YPDT telah mendeklarasikan semangat Gerakan Cinta Danau Toba secara serentak pada 27 Desember 2015 lalu di tujuh Kabupaten Kawasan Danau Toba yang dipandu dari Kota Parapat. Masyarakat di kawasan Danau Toba sangat gembira dan antusias serta mengharapkan acara GCDT dapat dilaksanakan setiap tahunnya. Menyambut respons positif masyarakat yang ada di Kawasan Danau Toba, maka YPDT memutuskan untuk melaksanakan kembali GCDT yang kedua pada 27-30 Desember 2016.

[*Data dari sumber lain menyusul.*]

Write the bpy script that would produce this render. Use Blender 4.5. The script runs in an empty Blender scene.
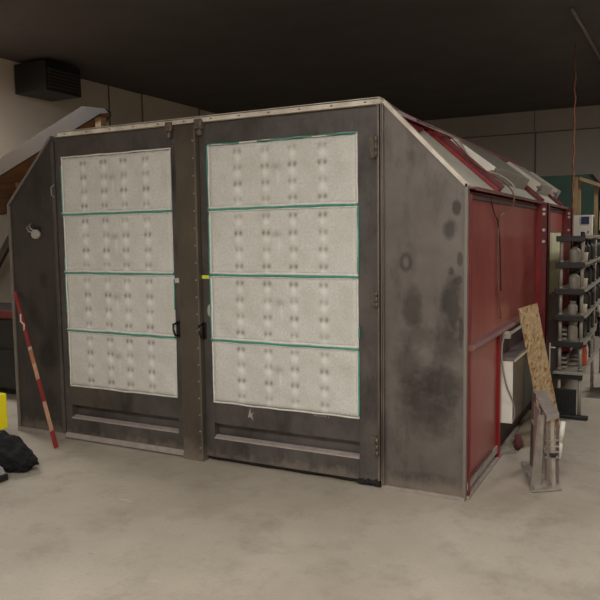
import bpy, bmesh, math, random
from mathutils import Vector, Matrix, noise
random.seed(7)
C = bpy.context.scene
COL = C.collection

# ------------------------------------------------------------------ camera
cam_d = bpy.data.cameras.new('camera'); cam = bpy.data.objects.new('camera', cam_d); COL.objects.link(cam)
_r = Vector((0.88841825, 0.45883344, -0.0135969)); _u = Vector((-0.02938718, 0.08641098, 0.99582606)); _b = Vector((0.45809322, -0.88431047, 0.09025291))
M = Matrix((( _r.x, _u.x, _b.x, 1.0398), (_r.y, _u.y, _b.y, -4.1232), (_r.z, _u.z, _b.z, 1.6), (0, 0, 0, 1)))
cam.matrix_world = M
cam_d.sensor_width = 36; cam_d.lens = 710.78 / 600 * 36; cam_d.clip_end = 100
C.camera = cam

# ------------------------------------------------------------------ world, exposure
w = bpy.data.worlds.new('world'); C.world = w; w.use_nodes = True
w.node_tree.nodes['Background'].inputs[0].default_value = (0.9, 0.95, 1.0, 1)
w.node_tree.nodes['Background'].inputs[1].default_value = 0.05
C.view_settings.view_transform = 'Standard'; C.view_settings.look = 'None'
C.view_settings.exposure = 0.15; C.view_settings.gamma = 1.0; C.view_settings.use_curve_mapping = False

def area(name, loc, rot, sx, sy, power, col=(1, .985, .965)):
    l = bpy.data.lights.new(name, 'AREA'); l.shape = 'RECTANGLE'; l.size = sx; l.size_y = sy; l.energy = power; l.color = col
    o = bpy.data.objects.new(name, l); COL.objects.link(o); o.location = loc; o.rotation_euler = rot
    return o
# (x, y, power) of the ceiling lamps, left wall and back ones added as fill; housings are built below
LAMPS = [(0.9, -4.8, 235), (-1.6, -4.6, 32), (2.3, -1.2, 30), (-5.9, .7, 52), (2.6, 5.4, 105)]
for i, (x, y, pw) in enumerate(LAMPS):
    area('shop_light', (x, y, 3.72), (0, 0, 0), 1.5, .5, pw)

# ------------------------------------------------------------------ helpers
def s2l(c):
    c = c / 255.0
    return c / 12.92 if c <= .04045 else ((c + .055) / 1.055) ** 2.4
def rgb(r, g, b): return (s2l(r), s2l(g), s2l(b), 1)

class NT:
    def __init__(s, name):
        s.m = bpy.data.materials.new(name); s.m.use_nodes = True; s.t = s.m.node_tree
        s.b = s.t.nodes['Principled BSDF']; s.pos = None
    def n(s, kind, **kw):
        nd = s.t.nodes.new(kind)
        for k, v in kw.items(): setattr(nd, k, v)
        return nd
    def l(s, a, b): s.t.links.new(a, b)
    def coord(s):
        if s.pos is None: s.pos = s.n('ShaderNodeTexCoord').outputs['Object']
        return s.pos
    def mapped(s, sc):
        mp = s.n('ShaderNodeMapping'); s.l(s.coord(), mp.inputs[0]); mp.inputs['Scale'].default_value = sc
        return mp.outputs[0]
    def noise(s, scale, detail=4, rough=.6, sc=None):
        t = s.n('ShaderNodeTexNoise'); s.l(s.mapped(sc) if sc else s.coord(), t.inputs['Vector'])
        t.inputs['Scale'].default_value = scale; t.inputs['Detail'].default_value = detail; t.inputs['Roughness'].default_value = rough
        return t.outputs['Fac']
    def ramp(s, fac, a, b, ca=(0, 0, 0, 1), cb=(1, 1, 1, 1)):
        r = s.n('ShaderNodeValToRGB'); s.l(fac, r.inputs[0])
        r.color_ramp.elements[0].position = a; r.color_ramp.elements[1].position = b
        r.color_ramp.elements[0].color = ca; r.color_ramp.elements[1].color = cb
        return r.outputs[0]
    def mix(s, fac, a, b, mode='MIX'):
        m = s.n('ShaderNodeMix', data_type='RGBA', blend_type=mode)
        for i, v in ((0, fac), (6, a), (7, b)):
            if hasattr(v, 'links') or isinstance(v, bpy.types.NodeSocket): s.l(v, m.inputs[i])
            else: m.inputs[i].default_value = v
        return m.outputs[2]
    def math(s, op, a, b=0.0, clamp=False):
        m = s.n('ShaderNodeMath', operation=op, use_clamp=clamp)
        for i, v in ((0, a), (1, b)):
            if isinstance(v, bpy.types.NodeSocket): s.l(v, m.inputs[i])
            else: m.inputs[i].default_value = v
        return m.outputs[0]
    def bump(s, h, strength=.3, dist=.01):
        b = s.n('ShaderNodeBump'); b.inputs['Strength'].default_value = strength; b.inputs['Distance'].default_value = dist
        s.l(h, b.inputs['Height']); s.l(b.outputs[0], s.b.inputs['Normal'])
    def base(s, c):
        if isinstance(c, bpy.types.NodeSocket): s.l(c, s.b.inputs['Base Color'])
        else: s.b.inputs['Base Color'].default_value = c

def mat(name, col, rough=.5, metal=0.0, var=.12, scale=6, bump=.0, dark=None):
    m = NT(name)
    c2 = tuple(x * (1 - var) for x in col[:3]) + (1,)
    if dark: c2 = dark
    m.base(m.mix(m.ramp(m.noise(scale, 5), .35, .68), c2, col))
    m.b.inputs['Roughness'].default_value = rough; m.b.inputs['Metallic'].default_value = metal
    if bump: m.bump(m.noise(scale * 8, 3), bump, .003)
    return m.m

# ---- grimy sheet steel of the booth front; blotches are dirt with shapes of their own
def steel(name, base, dark, light, stains=(), rings=(), dust=.16, dustcol=None, rough=.38, metal=.5):
    m = NT(name)
    c = m.mix(m.ramp(m.noise(2.3, 6, .65), .32, .7), base, light)
    c = m.mix(m.math('MULTIPLY', m.ramp(m.noise(5, 6, .7, (1, 1, .35)), .5, .72), .6), c, dark)
    sep = m.n('ShaderNodeSeparateXYZ'); m.l(m.coord(), sep.inputs[0]); X, Z = sep.outputs['X'], sep.outputs['Z']
    nz = m.math('MULTIPLY', m.math('SUBTRACT', m.noise(7, 5, .6), .5), 1.0)
    nz2 = m.math('MULTIPLY', m.math('SUBTRACT', m.noise(24, 4, .6), .5), .5)
    wob = m.math('ADD', nz, nz2)
    for (cx, cz, rx, rz, st, soft) in stains:
        dx = m.math('DIVIDE', m.math('SUBTRACT', X, cx), rx); dz = m.math('DIVIDE', m.math('SUBTRACT', Z, cz), rz)
        d = m.math('SQRT', m.math('ADD', m.math('MULTIPLY', dx, dx), m.math('MULTIPLY', dz, dz)))
        d = m.math('ADD', d, m.math('MULTIPLY', wob, 1.1))
        f = m.math('MULTIPLY', m.ramp(d, max(.02, 1 - soft), 1.0, (1, 1, 1, 1), (0, 0, 0, 1)), st)
        c = m.mix(f, c, dark)
    for (cx, cz, rx, rz, wd, st) in rings:
        dx = m.math('DIVIDE', m.math('SUBTRACT', X, cx), rx); dz = m.math('DIVIDE', m.math('SUBTRACT', Z, cz), rz)
        d = m.math('SQRT', m.math('ADD', m.math('MULTIPLY', dx, dx), m.math('MULTIPLY', dz, dz)))
        d = m.math('ABSOLUTE', m.math('SUBTRACT', m.math('ADD', d, m.math('MULTIPLY', wob, .25)), 1.0))
        f = m.math('MULTIPLY', m.ramp(d, 0, wd, (1, 1, 1, 1), (0, 0, 0, 1)), st)
        c = m.mix(f, c, dark)
    if dust:
        zz = m.math('ADD', Z, m.math('MULTIPLY', wob, .25))
        f = m.math('MULTIPLY', m.ramp(zz, 0.0, dust, (1, 1, 1, 1), (0, 0, 0, 1)), .75)
        c = m.mix(f, c, dustcol or rgb(150, 138, 124))
    sp = m.ramp(m.noise(95, 2, .5), .72, .78)
    c = m.mix(m.math('MULTIPLY', sp, .5), c, rgb(170, 160, 150))
    m.base(c)
    m.b.inputs['Roughness'].default_value = rough; m.b.inputs['Metallic'].default_value = metal
    m.l(m.ramp(m.noise(4, 5), .3, .7, (rough - .08,) * 3 + (1,), (rough + .18,) * 3 + (1,)), m.b.inputs['Roughness'])
    m.bump(m.noise(1.9, 3), .4, .03)
    return m.m

class MB:
    """collects shapes in world coordinates, built as ONE mesh object"""
    def __init__(s): s.bm = bmesh.new(); s.mi = 0
    def _tag(s, faces, mi=None):
        for f in faces: f.material_index = s.mi if mi is None else mi
    def box(s, x0, x1, y0, y1, z0, z1, bev=0.0, mi=None, rot=None, piv=None):
        b = bmesh.new()
        vs = [b.verts.new((x, y, z)) for x in (x0, x1) for y in (y0, y1) for z in (z0, z1)]
        for q in ((0, 1, 3, 2), (4, 6, 7, 5), (0, 4, 5, 1), (2, 3, 7, 6), (0, 2, 6, 4), (1, 5, 7, 3)): b.faces.new([vs[i] for i in q])
        if bev: bmesh.ops.bevel(b, geom=b.edges[:], offset=bev, segments=2, profile=.6, affect='EDGES')
        if rot is not None:
            p = Vector(piv) if piv else Vector(((x0 + x1) / 2, (y0 + y1) / 2, (z0 + z1) / 2))
            bmesh.ops.transform(b, matrix=Matrix.Translation(p) @ rot.to_4x4() @ Matrix.Translation(-p), verts=b.verts[:])
        s.merge(b, mi); return s
    def merge(s, b, mi=None):
        bmesh.ops.recalc_face_normals(b, faces=b.faces[:])
        mp = {v: s.bm.verts.new(v.co) for v in b.verts}
        for f in b.faces:
            try:
                g = s.bm.faces.new([mp[v] for v in f.verts]); g.material_index = s.mi if mi is None else mi; g.smooth = f.smooth
            except ValueError: pass
        b.free()
    def prism(s, poly, vec, bev=0.0, mi=None):
        """poly: list of 3D points, extruded by vec"""
        b = bmesh.new(); v = Vector(vec)
        a = [b.verts.new(p) for p in poly]; c = [b.verts.new(Vector(p) + v) for p in poly]; n = len(poly)
        b.faces.new(a); b.faces.new(c[::-1])
        for i in range(n): b.faces.new([a[i], a[(i + 1) % n], c[(i + 1) % n], c[i]])
        bmesh.ops.recalc_face_normals(b, faces=b.faces[:])
        if bev: bmesh.ops.bevel(b, geom=b.edges[:], offset=bev, segments=2, profile=.6, affect='EDGES')
        s.merge(b, mi); return s
    def bar(s, p, q, wdt, hgt, up=(0, 0, 1), bev=0.0, mi=None):
        p, q = Vector(p), Vector(q); d = (q - p).normalized(); u = Vector(up); sd = d.cross(u).normalized(); u = sd.cross(d).normalized()
        poly = [p + sd * a * wdt / 2 + u * c * hgt / 2 for a, c in ((-1, -1), (1, -1), (1, 1), (-1, 1))]
        return s.prism(poly, q - p, bev, mi)
    def tube(s, pts, r, seg=8, mi=None, smooth=True, cap=True):
        pts = [Vector(p) for p in pts]; b = bmesh.new(); rings = []
        rr = r if isinstance(r, (list, tuple)) else [r] * len(pts)
        prev = None
        for i, p in enumerate(pts):
            d = (pts[min(i + 1, len(pts) - 1)] - pts[max(i - 1, 0)]).normalized()
            if prev is None:
                a = Vector((0, 0, 1)) if abs(d.z) < .9 else Vector((1, 0, 0)); u = d.cross(a).normalized()
            else: u = (prev - d * prev.dot(d)).normalized()
            prev = u; v = d.cross(u)
            rings.append([b.verts.new(p + (u * math.cos(t) + v * math.sin(t)) * rr[i]) for t in [2 * math.pi * k / seg for k in range(seg)]])
        for i in range(len(rings) - 1):
            for k in range(seg):
                f = b.faces.new([rings[i][k], rings[i][(k + 1) % seg], rings[i + 1][(k + 1) % seg], rings[i + 1][k]]); f.smooth = smooth
        if cap: b.faces.new(rings[0][::-1]); b.faces.new(rings[-1])
        s.merge(b, mi); return s
    def cyl(s, p, q, r, seg=20, mi=None): return s.tube([p, q], r, seg, mi)
    def lathe(s, c, prof, seg=16, mi=None):
        """prof: (radius, z) list around vertical axis at c"""
        return s.tube_profile(c, prof, seg, mi)
    def tube_profile(s, c, prof, seg, mi):
        b = bmesh.new(); c = Vector(c); rings = []
        for r, z in prof:
            rings.append([b.verts.new(c + Vector((r * math.cos(t), r * math.sin(t), z))) for t in [2 * math.pi * k / seg for k in range(seg)]])
        for i in range(len(rings) - 1):
            for k in range(seg):
                f = b.faces.new([rings[i][k], rings[i][(k + 1) % seg], rings[i + 1][(k + 1) % seg], rings[i + 1][k]]); f.smooth = True
        b.faces.new(rings[0][::-1]); b.faces.new(rings[-1])
        s.merge(b, mi); return s
    def build(s, name, mats, parent=None, origin=None, label=None, cat=None, group=None, kind=None):
        me = bpy.data.meshes.new(name)
        og = Vector(origin) if origin else (parent_world(parent) if parent else Vector((0, 0, 0)))
        bmesh.ops.translate(s.bm, verts=s.bm.verts[:], vec=-og)
        s.bm.to_mesh(me); s.bm.free()
        for m in (mats if isinstance(mats, (list, tuple)) else [mats]): me.materials.append(m)
        o = bpy.data.objects.new(name, me); COL.objects.link(o)
        if parent:
            o.parent = parent; o.location = og - parent_world(parent)
        else: o.location = og
        tag(o, label, cat, group, kind); return o
def build_each(mb, name, mats, parent, **k):
    # every loose piece becomes a part of its own
    bm = mb.bm; seen = set(); out = []
    for v0 in bm.verts:
        if v0 in seen: continue
        st_, comp = [v0], []; seen.add(v0)
        while st_:
            v = st_.pop(); comp.append(v)
            for e in v.link_edges:
                o_ = e.other_vert(v)
                if o_ not in seen: seen.add(o_); st_.append(o_)
        m2 = MB(); mp = {v: m2.bm.verts.new(v.co) for v in comp}
        for f in {f for v in comp for f in v.link_faces}:
            g = m2.bm.faces.new([mp[v] for v in f.verts]); g.material_index = f.material_index; g.smooth = f.smooth
        out.append(m2.build(name, mats, parent, **k))
    bm.free(); return out
def parent_world(o):
    v = Vector(o.location)
    while o.parent: o = o.parent; v += Vector(o.location)
    return v
def tag(o, label=None, cat=None, group=None, kind=None):
    for k, v in (('label', label), ('category', cat), ('group', group), ('kind', kind)):
        if v: o[k] = v
def empty(name, loc, label, cat, group=None):
    o = bpy.data.objects.new(name, None); COL.objects.link(o); o.location = loc; o.empty_display_size = .1
    tag(o, label, cat, group); return o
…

GCDT kedua 2016 ini akan lebih menukik tajam menjawab persoalan di Kawasan Danau Toba, mengangkat kembali potensi masyarakat baik potensi seni, budaya, kuliner, lingkungan, sosial, dalam hal ini gotong royong maupun objek pariwisata dengan memfokuskan pada generasi muda Batak (anak-anak, remaja, dan pemuda). YPDT menyadari bahwa generasi muda merupakan calon pengganti generasi tua yang diharapkan dapat memulihkan dan melestarikan lingkungan hidup di Kawasan Danau Toba. Karena itu, YPDT akan mempersiapkan generasi muda menjadi pemimpin dan pelopor pencinta Danau Toba demi masa depan mereka. GCDT II 2016 akan melibatkan berbagai pihak mewujudkan Kawasan Danau Toba yang lebih baik dengan menggemakan semangat Gerakan Cinta Danau Toba dan kemandirian masyarakat serta terciptanya kerjasama antara masyarakat yang tinggal di dalam maupun di luar Kawasan Danau Toba.